The happiest of happy birthdays today to Simon Grayson, the man who stands third in the ranks of all-time great United managers, surpassed only by longer-serving luminaries who brought the League Title itself to Elland Road.

Coming as he did to a once-great club at the very lowest ebb of its historical fortunes, Simon was the driving force behind the start of a Leeds revival that is still, slowly but surely, heading us back to the top-flight pastures we used to graze with such relish and assurance.  The fact that we’ve had those dark League One days will, when we are back, make success taste all the sweeter.  Simon Grayson is the figure in United’s history who will forever be remembered as kick-starting that process – and delivering us a rare and treasured win at the Theatre of Hollow Myths into the bargain.  To go to the home of the Champions as a third division side, to outplay them and out-fight them, to win by a goal that could so easily have stretched to a margin of three and to dismiss the Pride of Devon from the FA Cup – these are achievements that will write Grayson’s name indelibly into Leeds United folklore.

Click here:  Celebrating United’s promotion – BBC interview

It must be remembered also that Grayson achieved all of this against a background of almost a decade of decline, with a demoralised support and a chairman who could charitably be described as “less than supportive”.  In an entertaining forum the other night, Simon and some of his colleagues from his time at Elland Road – well, let’s say that they “lifted the lid” a little on his time as United manager, and on his relationship with the Chairman and various of Bates’ cronies and dressing-room spies.  The natural conclusion is that Grayson has finally received his financial entitlement from Leeds United and no longer feels confined by any “gagging order”.  I do hope that’s the case.  Simon was treated shabbily by the Bates-regime Leeds United, both in his tenure and in the manner of his departure.  His is a dismissal I can’t think of without regret – although it clearly has to be said that we have the right man for our times now.

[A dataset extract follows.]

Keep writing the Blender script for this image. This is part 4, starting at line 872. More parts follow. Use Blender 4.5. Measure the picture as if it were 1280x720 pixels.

Simon Grayson, 44 years old today and with a long managerial career still ahead of him, already has three League One promotions to his credit, and appears to be working on a fourth at Preston.  Leeds fans should wish him nothing but well, may success crown his efforts at Deepdale, the home of a fine old club and a great name in English football.  Should his path lead him back to the away dugout at Elland Road in the future, Simon Grayson should be assured of a warm welcome as befits a United legend.

Oh, and it’s Dennis Wise’s birthday too, 47 he is.  Yeah.  Happy birthday, Wisey.